Well, that I could handle it solo and would call on God only when it was obvious that I wasn't handling life on my own too well. What followed was nearly 10 years of mostly a dry drunk. Occasionally I walked the talk. More often than not I didn't. More often than not today, I still don't.

I can type that without beating myself up. I do have regrets about not having gone to meetings for the past 10 years. I came close to losing my sobriety this past June and in desperation I went back to meetings. When I did I came in contact with people with the same amount of sobriety as me and I got to see what sobriety, in its fullness, could be. I'm willing to learn not to mourn those years too much but I still stumble over the words we read aloud at every meeting:

"We will not regret the past nor wish to shut the door on it."
I feel like I am newly sober. I want the serenity others have. I want to know what it is to say how I am without dressing it up a bit. To be able to own up to my humanity without being self condemning. It could be someone newly sober or someone with 22 years of sobriety that God uses to speak truth to me. It took at least two months of meetings for me to ''get it'' that years of sobriety didn't count for much, it was living it in this moment that really mattered. And when I heard someone with 2 days of sobriety worry less about image and more about reality than I was capable of - that got my attention.
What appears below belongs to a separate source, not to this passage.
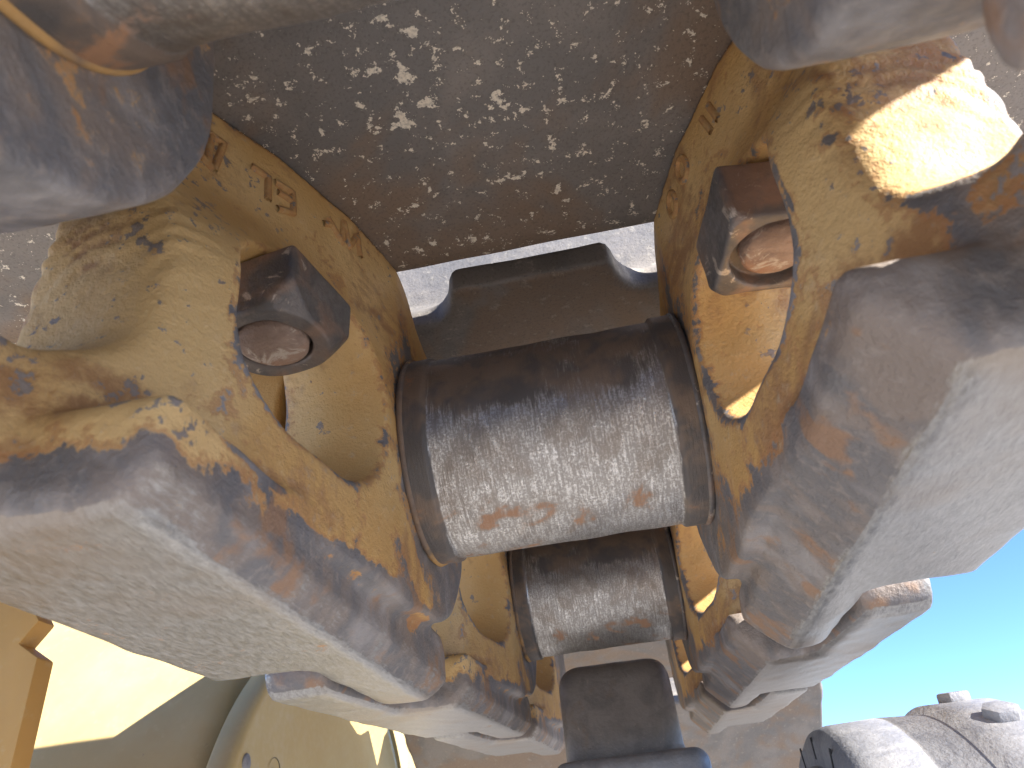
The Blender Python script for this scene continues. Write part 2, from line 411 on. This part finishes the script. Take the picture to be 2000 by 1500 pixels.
# chain layout: pin positions (y, z) and the run of each link
PIN = {'Z': (-.407, .072), 'A': (-.21, 0.), 'B': (0., 0.), 'C': (.222, .012), 'D': (.432, .022), 'E': (.63, -.05), 'F': (.805, -.166), 'G': (.9, -.353)}
def place(o, a, b):
    ya, za = PIN[a]; yb, zb = PIN[b]
    o.location = (0, yb, zb); o.rotation_euler = (math.atan2(zb - za, yb - ya), 0, 0)
LAB = {('Z', 'A', -1): 'blurred grey link boss at the upper left corner, nearest the lens',
       ('Z', 'A', 1): 'dark blurred link boss across the upper right corner, nearest the lens',
       ('A', 'B', -1): 'large left track link with yellow paint, raised casting marks and bright rail',
       ('A', 'B', 1): 'large right track link, browner, with wide grey rail against the sky',
       ('B', 'C', -1): 'smaller left track link just beyond the large left link',
       ('B', 'C', 1): 'smaller right track link just beyond the large right link',
       ('C', 'D', -1): 'farthest left track link, only a sliver below the second link',
       ('C', 'D', 1): 'farthest right track link, a sliver above the grey roller'}
LK = {}
for (a, b, s), lab in LAB.items():
    o = link('track_link', LINKME[s]); place(o, a, b); LK[(a, b, s)] = o
    tag(o, lab, 'track link', 'links of the track chain')

# raised casting marks on the shoe flanges
def mark(par, side, strokes, name, wd=.0013, ht=.0012):
    f = link_sdf(side < 0)
    def F(p): return float(np.ravel(f(np.array([p[0] * side]), np.array([p[1]]), np.array([p[2]])))[0])
    bm = bmesh.new()
    for st in strokes:
        pts = []
        for a, b in zip(st[:-1], st[1:]):
            a = np.array(a); b = np.array(b); n = max(2, int(np.linalg.norm(b - a) / .0012))
            pts += [a + (b - a) * i / n for i in range(n)]
        pts.append(np.array(st[-1])); prj = []
        for p in pts:
            for _ in range(3):
                e = .0006; g_ = np.array([F(p + e * v) - F(p - e * v) for v in np.eye(3)]); g_ /= np.linalg.norm(g_); p = p - F(p) * g_
            prj.append((p, g_))
        prev = None
        for i, (p, g_) in enumerate(prj):
            d = prj[min(i + 1, len(prj) - 1)][0] - prj[max(i - 1, 0)][0]; d /= np.linalg.norm(d); c = np.cross(g_, d)
            ring = [bm.verts.new(p + c * wd * q + g_ * ht * r) for q, r in ((-1, -.8), (-.75, .75), (0, 1.), (.75, .75), (1, -.8))]
            if prev:
                for k in range(4): bm.faces.new((prev[k], prev[k + 1], ring[k + 1], ring[k]))
            prev = ring
    bmesh.ops.recalc_face_normals(bm, faces=bm.faces)
    me = bpy.data.meshes.new(name); bm.to_mesh(me); bm.free(); smooth(me)
    at = me.color_attributes.new('wear_sheen', 'FLOAT_COLOR', 'POINT'); at.data.foreach_set('color', [.62, 0., .3, .5] * len(me.vertices)); at = me.color_attributes.new('grain', 'FLOAT_COLOR', 'POINT'); at.data.foreach_set('color', [.4, .6, .5, .5] * len(me.vertices))
    link(name, me, LINK, par)
P_ = LK[('A', 'B', -1)]
mark(P_, -1, [[(-.0837, -.1164, .0597), (-.0839, -.1178, .0515)], [(-.0828, -.1142, .0587), (-.0822, -.1138, .0495)], [(-.0804, -.1101, .0594), (-.0801, -.1101, .0463)],
              [(-.0828, -.1142, .0592), (-.0785, -.1066, .0585), (-.0789, -.1084, .0455)], [(-.0822, -.1138, .0495), (-.0789, -.1084, .0455)]], 'casting_mark')
mark(P_, -1, [[(-.0737, -.0985, .0569), (-.0708, -.0932, .0568), (-.0705, -.0926, .0473)], [(-.0703, -.0908, .0568), (-.0671, -.0843, .0582), (-.0667, -.0835, .0498), (-.0689, -.0896, .0464)],
              [(-.0692, -.0898, .0534), (-.0673, -.0846, .0546)]], 'casting_mark')
mark(P_, -1, [[(-.0619, -.0715, .0560), (-.0607, -.0682, .0582)], [(-.0610, -.0700, .0600), (-.0583, -.0631, .0541), (-.0582, -.0632, .0641)], [(-.0582, -.0632, .0641), (-.057, -.06, .0547), (-.0561, -.0560, .0640), (-.0555, -.0538, .0552)]], 'casting_mark')
P_ = LK[('A', 'B', 1)]
def loop(y, z, ry, rz): return [(.056, y + ry * math.cos(a * math.pi / 8), z + rz * math.sin(a * math.pi / 8)) for a in range(17)]
mark(P_, 1, [loop(-.062, .0585, .0035, .0045)], 'casting_mark'); mark(P_, 1, [loop(-.048, .0565, .0035, .0045)], 'casting_mark')
mark(P_, 1, [[(.064, -.0775, .062), (.066, -.0790, .053)], [(.066, -.0820, .062), (.067, -.0835, .053)]], 'casting_mark')

# ------------------------------------------------------------------ bushings
def bushing():
    hw, n, m = .0480, 150, 180
    xs = np.linspace(-hw, hw, n); th = np.linspace(0, 2 * np.pi, m, endpoint=False)
    Xg, T = np.meshgrid(xs, th, indexing='ij')
    r = .0374 - .0013 * sst(.0400, .0385, np.abs(Xg)) + .00012 * np.sin(Xg * 190 + 2 * np.sin(T * 3)) + .0001 * np.sin(T * 11 + Xg * 300)
    V = np.stack([Xg, r * np.cos(T), r * np.sin(T)], 2).reshape(-1, 3)
    i = np.arange(n - 1)[:, None]; k = np.arange(m)[None]
    Q = np.stack([i * m + k, (i + 1) * m + k, (i + 1) * m + (k + 1) % m, i * m + (k + 1) % m], 2).reshape(-1, 4)[:, ::-1]
    zz = np.sin(T); wear_sheen = (.86 - .62 * sst(-.42, .12, zz + 3.5 * np.clip(np.abs(Xg + .002) - .028, 0, 1) * -8) - .12 * sst(-.8, -.95, zz)) * sst(.0402, .0380, np.abs(Xg)) + .05  # worn middle; dark top and bright underside put ground reflection into the colour
    rust = sst(-.6, -.9, zz) + .3 * sst(.040, .044, np.abs(Xg))
    return mesh_np('bushing', V, Q, np.stack([wear_sheen.ravel(), fbm(V, 42, 5, .65, 3, .5), rust.ravel(), fbm(V, 70, 5, .68, 9, .6)], 1))
BM = bushing(); BM.materials.append(BUSH)
BL = {'A': 'large blurred steel bushing crossing the top left corner', 'B': 'shiny worn steel bushing in the centre of the picture',
      'C': 'smaller shiny bushing directly below the large central one', 'D': 'farthest bushing, hidden behind the dark sprocket tooth'}
for k, lab in BL.items():
    if k == 'D': continue
    o = link('bushing', BM); o.location = (0, *PIN[k]); tag(o, lab, 'bushing', 'bushings of the track chain')
    if k == 'C': o.rotation_euler = (-.15, 0, 0); o.scale = (-1, 1, 1)
    for s in (-1, 1):
        prof = [(s * .0460, .0366), (s * .0463, .0377), (s * .0474, .0380), (s * .0484, .0370)]
        rg = lathe('seal_ring', prof, 96, mat=RUSTY if (s < 0) != (k == 'C') else NUT, parent=o)

# ------------------------------------------------------------------ shoes
HWD = .237
def shoe_sdf(X, Y, Z):
    ax = np.abs(X)
    X0 = X + .022
    pl = rbox((X0, Y, Z), (0, -.1267, .0765), (HWD, .1012, .0065), .003)
    n1 = rbox((ax, Y), (.060, -.2295), (.0225, .0245), .012)
    n1 = n1 - .3 * np.maximum(0, -.2115 - Y)
    pl = smax(pl, -n1, .004)
    # lip at the trailing edge, curling outward
    a = (-.034, .0775); b = (-.010, .096)
    t = np.clip(((Y - a[0]) * (b[0] - a[0]) + (Z - a[1]) * (b[1] - a[1])) / ((b[0] - a[0]) ** 2 + (b[1] - a[1]) ** 2), 0, 1)
    lip = np.sqrt((Y - a[0] - t * (b[0] - a[0])) ** 2 + (Z - a[1] - t * (b[1] - a[1])) ** 2) - .0062
    lip = np.maximum(lip, np.abs(X0) - HWD)
    gro = rbox((X0, Y, Z), (0, -.190, .110), (HWD, .0085, .036), .003)
    d = smin(smin(pl, lip, .006), gro, .008)
    return d + .0002 * wob(X, Y, Z, 1., .9)
V, Q, _, _ = nets(shoe_sdf, (-.264, -.233, .064), (.241, -.002, .151), .002)
clot = np.zeros(len(V))
for (px, py, rr) in ((-.0245, -.117, .013), (-.0255, -.098, .012), (-.026, -.131, .010), (.007, -.0935, .0085), (.0095, -.077, .010), (-.0095, -.078, .007), (.006, -.065, .0075), (-.065, -.110, .009)):
    clot = np.maximum(clot, sst(rr * 1.5, rr * .3, np.hypot(V[:, 0] - px, V[:, 1] - py)))
SM = mesh_np('track_shoe', V, Q, np.stack([fbm(V, 24, 5, .65, 2, .5), fbm(V, 15, 5, .68, 5, .6), clot * sst(.35, .75, fbm(V, 110, 3, .6, 8, .6)) * .75, sst(.0715, .0705, V[:, 2])], 1)); SM.materials.append(SHOE)
SM2 = mesh_np('track_shoe', V, Q, np.stack([fbm(V, 24, 5, .65, 72, .5), (.12 + fbm(V, 15, 5, .68, 75, .6)) * sst(.0725, .0712, V[:, 2]), 0 * clot, .12 + 0 * clot], 1)); SM2.materials.append(SHOE)
SL = {('A', 'B'): 'large dark shoe plate with pale flecks filling the top centre', ('B', 'C'): 'dark shoe with square lip showing above the central bushing',
      ('C', 'D'): 'shoe plate above the smaller pair of links', ('D', 'E'): 'rusty brown shoe plate behind the grey roller at the sky edge',
      ('E', 'F'): 'brown shoe plate below the thin slit of sky beside the roller', ('F', 'G'): 'farthest brown shoe plate behind the sprocket, at the bottom edge', ('Z', 'A'): 'nearest shoe plate, above the blurred bushing at the top edge'}
for (a, b), lab in SL.items():
    o = link('track_shoe', SM if (a, b) == ('A', 'B') else SM2); place(o, a, b); tag(o, lab, 'track shoe', 'shoes of the track chain')

# ------------------------------------------------------------------ shoe bolts (square nut on the bolt end)
def nut_sdf(rc):
    def f(X, Y, Z):
        b = rbox((X, Y, Z), (0, 0, -.0098), (.0155, .0155, .0098), .0012)
        c = np.sqrt(X ** 2 + Y ** 2) + (-Z) * .75 - (.0178 + .0160 - rc)
        b = smax(b, c, .0008); b = smax(b, np.sqrt(X ** 2 + Y ** 2) - .0216, .001)
        bore = smax(np.sqrt(X ** 2 + Y ** 2) - .0104, -.029 - Z + 0 * X, .0005)
        return smax(b, np.minimum(0 * b - 1, 0) if False else -(smax(np.sqrt(X ** 2 + Y ** 2) - (.0128 if rc == 0 else .0106), Z + .0150, .0005)), .001) + .00018 * wob(X, Y, Z, 3, .2)
    return f
NM = []
for rc in (.0035, .0):
    V, Q, _, _ = nets(nut_sdf(rc), (-.019, -.019, -.0225), (.019, .019, .003), .0005)
    m_ = mesh_np('nut', V, Q); m_.materials.append(NUT); NM.append(m_)
def bolt(a, b, s, yy, xx, rot, which, lab, bl=.0208, grp='nuts in the link windows'):
    e = bpy.data.objects.new('shoe_bolt', None); COL.objects.link(e)
    ya, za = PIN[a]; yb, zb = PIN[b]; th = math.atan2(zb - za, yb - ya)
    mw = Matrix.Translation((0, yb, zb)) @ Matrix.Rotation(th, 4, 'X') @ Matrix.Translation((s * xx, yy, .0205)) @ Matrix.Rotation(rot, 4, 'Z')
    e.matrix_world = mw; tag(e, lab, 'nut', grp)
    link('nut', NM[which], parent=e)
    prof = [(bl, 0.0), (bl + .0002, .005), (bl - .0002, .0084), (bl - .0012, .0097), (bl - .004, .0098), (.0, .0098)]
    o = lathe('bolt_end', [(-x, r) for x, r in prof], 40, mat=BOLT, parent=e); o.rotation_euler = (0, -math.pi / 2, 0)
    return e
bolt('A', 'B', -1, -.0815, .0700, -.17, 0, 'scuffed dark nut with rusty bolt end in the left yellow window')
bolt('A', 'B', 1, -.0800, .0700, .12, 1, 'square dark nut with rusty bolt end in the right yellow window', bl=.0188)
bolt('A', 'B', -1, -.1520, .0990, .3, 0, 'half hidden dark nut below the blurred boss at the left edge')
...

Which brings me to today. Wondering what it says to have 18+ years of sobriety behind me and not one day of abstinence when it comes to either bingeing or sexual addiction. There is a bit that we read at every meeting that has been haunting me lately. It reads like this:

"Rarely have we seen a person fail who has thoroughly followed our path. Those who do not recover are people who cannot or will not completely give themselves to this simple program, usually men or women who are constitutionally incapable of being honest with themselves. There are such unfortunates. They are not at fault; they seem to have been born that way. They are naturally incapable of grasping and developing a manner of living which demands rigorous honesty. Their chances are less than average. There are those too, who suffer from grave emotional and mental disorders, but many of them do recover if they have the capacity to be honest."

I used to read that bit in the big book and think of my brother-in-law who went through rehab like it was a revolving door. He died over two years ago, sober on the night of his death, but not in sobriety. I used to think what a pity it was that he couldn't get honest while patting myself on the back for my own. These days I hear the above read at meetings and more often than not the words are hitting me so hard I am unaware of anyone else in the room. I pray I can learn to be so rigorous. I worry that I won't.

I told someone the other day that there was no way I wanted to be an 80 year old woman still stuck in her addictions. But do I want freedom bad enough to do the hard work? It seems I keep coming back to the truth that this life is lived only one fucking day at a time and I keep trying to live the rest of my life at one go. It feels like paying attention to this moment is an impossibility. I am scared to find out how that feels. I have heard enough at meetings to know I will never do it perfectly. But can I be willing in the moment, to be in the moment? I get exhausted just thinking about it. It makes me feel like I will have to spend the rest of my life like some guard standing at attention when all I want to do is slump against the wall.

The other day a piece of the puzzle came into focus for me. I have read of ego and have heard others speak of it at meetings but I never really understood it for myself. It was while reading this the other day that I got it finally. I sat there and realized it was my ego all along that has been in the way of being honest or being me at meetings. In love with my false self and protecting it at all costs. It was what others at meetings had faced in order to be rigorously honest. There was a time - let's say oh, 2 weeks ago - when having that revelation would have propelled me into action - trying to fix it and prove to anyone who cared that my real self truly leads the way. Today I can simply acknowledge the revelation for the gift it is, saying a hesitant amen to these words:

"If we are blessed God will destabilize and begin to 'break down' this false self."

I keep on hoping that it is possible to string together days of abstinence like my friend bobbie has. I do however, question whether I want it bad enough to make it a reality. I wonder if going to AA meetings and learning what I am there will make me come to the end of myself in these other areas or whether I will be one of those unfortunates who is unwilling to be honest with themselves. Some days I wonder who the hell do I think I am fooling. I'd rather have some miraculous cure from Jesus than face doing the hard work of recovery. But something tells me that hard work is the only way serenity and abstinence and true sobriety is ever going to be my reality. And that by stringing together one day at a time's worth of any of it really is a miracle.